La teoria e la pratica anarchica non hanno senso se non sono rivoluzionarie. Ma la contrapposizione, in campo anarchico, tra atti rivoluzionari e atti riformisti contiene un grosso equivoco di fondo: vengono considerati rivoluzionari gli atti violenti e riformisti quelli pacifici.
Tale suddivisione però, non tiene conto degli effetti prodotti da questi atti, mentre è necessario interrogarsi sulle modificazioni prodotte nel contesto sociale da una certa azione, sia essa violenta o pacifica.
Risulta quindi opportuno abbandonare la suddetta distinzione e assai più coerentemente valutare la capacità di trasformazione radicale che un insieme di atti, violenti e pacifici, possono produrre all'interno della società.

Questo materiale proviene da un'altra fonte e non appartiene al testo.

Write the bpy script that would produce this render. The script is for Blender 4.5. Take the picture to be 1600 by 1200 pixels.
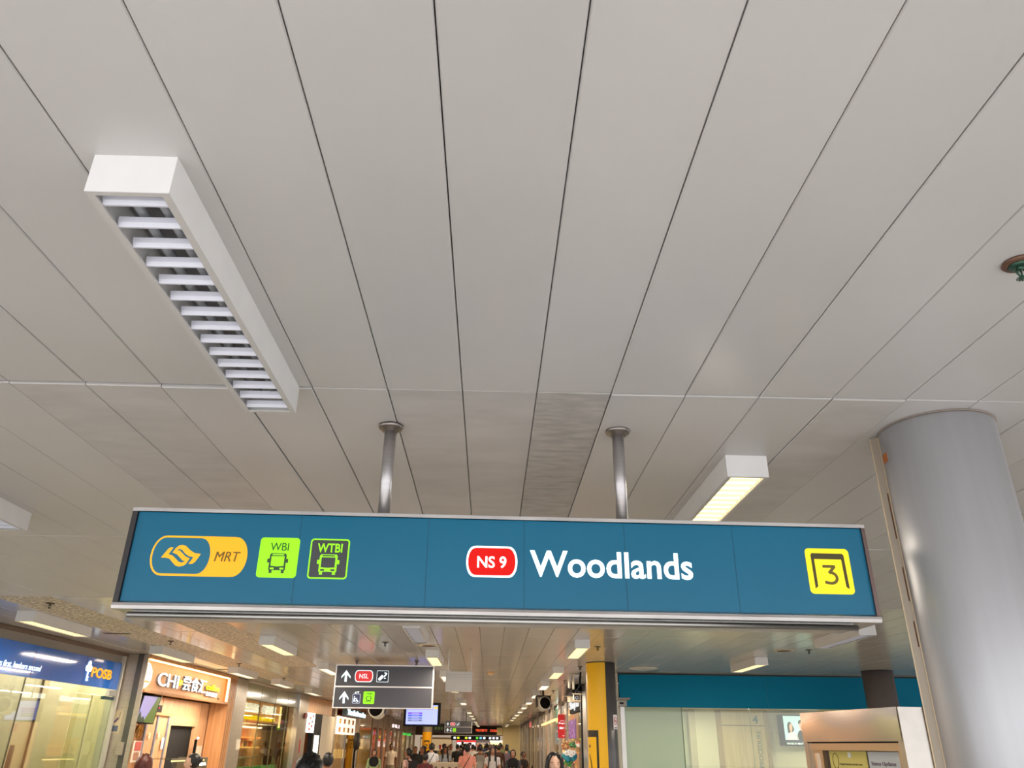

L'elemento importante è comprendere quale serie di azioni sia capace di superare "il livello di guardia" dell'attuale struttura sociale. Come cioè mettere in difficoltà il "sistema" per innescare un processo che contribuisca a sviluppare i fondamenti di una società libertaria.
Il problema attuale è come individuare un equilibrio tra la pratica rivoluzionaria e "riformista" per costruire giorno dopo giorno il cambiamento radicale.
Se non si arriva a questa visione generale l’anarchismo contemporaneo è destinato a rimanere un movimento di divulgazioni di idee senza una reale influenza sulla società, con in più le caratteristiche di una piccola setta.